Apple is reportedly coming out with a new iPhone that will be so popular to consumers that it will drive the price of Apple’s stock up to over $140 per share.

That’s the view of Barclays Capital analyst Ben Reitzes, who upped his target price this morning on Apple from $113 per share to $143 per share. (Apple is trading at $115 per share right now). Reitzes is betting on a new suite of iPhones coming out in June that will amount to a “robust new product cycle for iPhones” that will be a big hit with consumers.

In his target rating, Reitzes says that the new iPhone should include upgraded cameras (with a video component), new software, better e-mail and improved security. Barclays also expects a big distribution deal in China is in the works, which would further prime the pump for a run-up in Apple stock.

Other Wall Street analysts are already on board. Collins Stewart technology analyst Ashok Kumar says that Apple has “set in place a supply chain ecosystem to support the launch of a touch screen tablet” in the second half that he says will be positioned in between the iPhone and the Mac. He writes that key suppliers will include Intel - for the processor - and Sharp - for the display.

Elsewhere in the technology sector, the news isn’t as rosy. According to the job placement firm Challenger, Gray & Christmas, U.S. technology firms announced planned job cuts totaling 84,217 in the first quarter, up 27 percent from 66,312 in the previous quarter. Challenger says that it was the largest quarterly job-cut tally for the sector since 2002, when 133,511 layoffs were announced in the fourth quarter, according to the report released Monday by global outplacement firm, Inc.

First-quarter tech sector job cuts were nearly five times higher than the 17,345 cuts announced during the same period a year ago. Job cuts in the sector, which includes telecommunications, computer and electronics firms, have increased in each of the last five quarters, growing by an average of 42 percent every three months.

Despite the increase, quarterly technology job cuts remain well below the levels reached during the collapse that resulted in 1,163,742 tech-sector job cuts in 2001 and 2002. During that period, employers announced an average of 145,467 job cuts each quarter.

“Unfortunately, no industry appears to be immune in this recession. Even the health care sector, which has consistently added jobs throughout the downturn, is starting to see those gains shrink. And continued job creation in the federal government is being offset by large-scale losses at the state and local level, due largely to a rapidly deteriorating tax base,” said John A. Challenger, chief executive officer of Challenger, Gray & Christmas.

“Of course, when all these sectors make cutbacks, it inevitably impacts the technology sector. Just last week, Forrester Research said it expects information technology spending to drop by 3.1 percent this year, which was much higher than its initial projection of a 1.6 percent decline,” said Challenger.

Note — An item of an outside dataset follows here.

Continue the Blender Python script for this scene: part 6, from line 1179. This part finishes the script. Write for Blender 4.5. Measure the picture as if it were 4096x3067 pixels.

In addition to job cuts, a growing number of tech firms announced across-the-board salary cuts to help reduce costs. Just some of the notable technology firms announcing pay cuts in the first quarter included AMD, Seagate, Hewlett-Packard and Motorola. Some, including Yahoo, instituted pay freezes and others are suspending contributions to 401(k) plans.

Technology sector job cuts are expected to remain heavy in the coming months, according to Challenger. “We may start to see an increase in merger activity among tech firms, as they attempt to gain an economic and competitive foothold in this downturn. Most recently, IBM and Sun Microsystems have initiated talks over a possible corporate marriage,” said Challenger. I should note that talks between Sun and IBM have broken off over the weekend, but they could start up again at a moment’s notice.

“In most of these mergers, the first step taken to offset the cost of the merger is to eliminate redundant positions. For large entities like IBM and Sun, this could mean thousands of workers.”

So far in 2009, only 1,360 merger-related job cuts have been announced by tech firms and those were isolated to the telecommunications industry. In 2008, technology-sector mergers resulted in 31,313 job cuts, Challenger reports.